A new 35mm print of the feature film, JEDDA, is now available - Courtesy of Curtis Brown (Aust) Pty Ltd, the sponsors Kodak (Australasia) and Atlab Australia.

National Film and Sound Archive National Collection Title number 1270

Jedda
Robert Tudawali and Ngarla Kunoth in Jedda

JEDDA (1955)

Classification: G rating

Director: Charles Chauvel

Year of Production: 1953

Duration: 101 minutes
Format: 35mm, Colour. Mono optical soundtrack. Remastered to Dolby® Digital.

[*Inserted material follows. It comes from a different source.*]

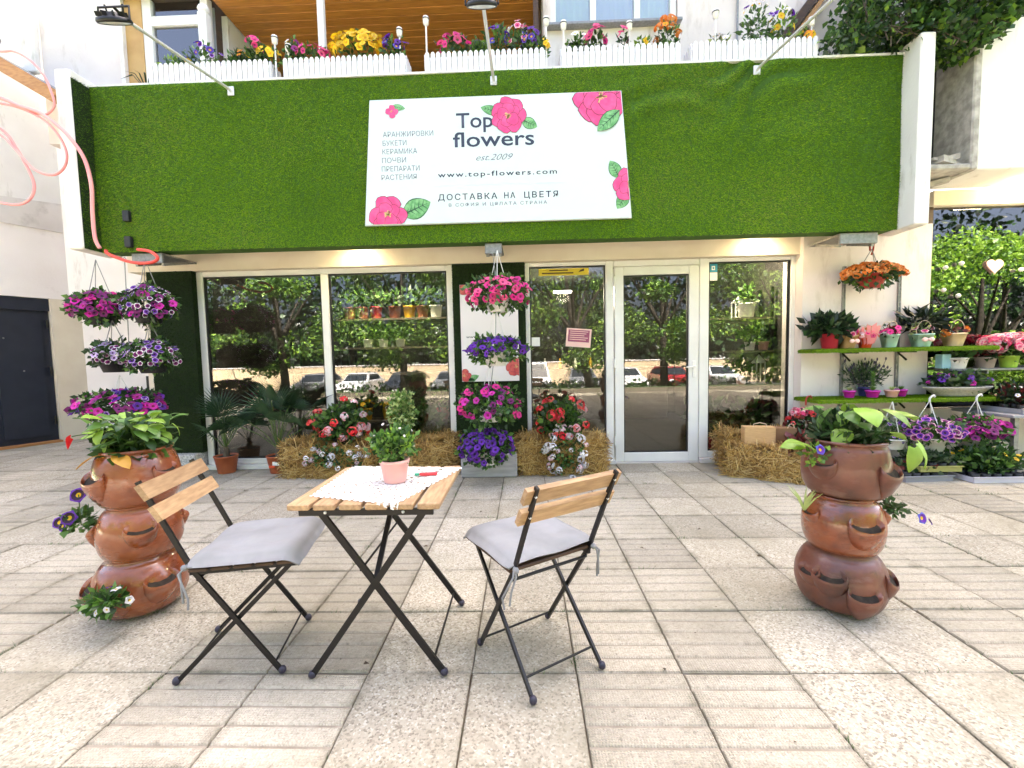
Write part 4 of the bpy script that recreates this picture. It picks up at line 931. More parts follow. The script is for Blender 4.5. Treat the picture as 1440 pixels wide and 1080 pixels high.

Production Company: Charles Chauvel Productions
Producer: Charles Chauvel
Director of Photography: Carl Kayser
Editor: Alex Ezard, Jack Gardiner, Pam Bosworth
Dialogue: Elsa Chauvel
Music: Isadore Goodman

Cast: Ngarla Kunoth (Jedda), Robert Tudawali (Marbuck), Betty Suttor (Sarah McMann), Paul Reynall (Joe), George Simpson-Lyttle (Douglas McMann), Tas Fitzer (Peter Wallis), Wason Byers (Felix Romeo), Willie Farrar (little Joe), Margaret Dingle (little Jedda)

Synopsis

Ngarla Kunoth as 'Jedda'
Ngarla Kunoth as 'Jedda'

Jedda is the story of an Aboriginal baby raised on a cattle station in the Northern Territory by a white woman after mourning the loss of her own child. The young girl is brought up knowing nothing of her own culture or customs. Her whole life is dramatically changed when a young full blood Aboriginal abducts her.

Background

After completing Sons of Matthew, Charles Chauvel was determined to produce a uniquely Australian story that could only be told by Australians. Hence, Jedda was the first colour feature film made by an Australian company. Charles Chauvel's usual backers, Universal, refused to support the film believing too unusual and casting unknown Aborigines in the leading roles. Chauvel eventually raised finance for the film from various businessmen in Sydney. Filmed on location in the Northern Territory, the colour footage of the outback landscape is one of the most compelling features in the film. The final scenes in the film were initially filmed at Katherine Gorge, NT, however, the last roll of negative was destroyed in a plane crash on its way for developing in England and the scenes were re-shot at Kanangra Falls in the Blue Mountains. The film premiered in Darwin in January 1955. This film was both a critical and commercial success in Australia and overseas. Jedda was the first Australia film to be accepted at the 1955 Cannes Film Festival.

Note: See Night Cries – A Rural Tragedy

Preservation

The film was shot on a delicate film stock known as Gevacolor, and as there were no colour-processing laboratories in Australia, the negatives were sent by plane to the processing laboratory in Denham Studios, London. In time, this film stock began to fade and all existing prints had faded by the seventies. Charles' daughter, Elsa Chauvel, eventually located the original b/w tri-separations in England. A 35mm negative was processed from these tri-separations restoring the film to full colour. The recently processed new print has been colour regraded and the soundtrack has been remastered with a Dolby SR Digital track.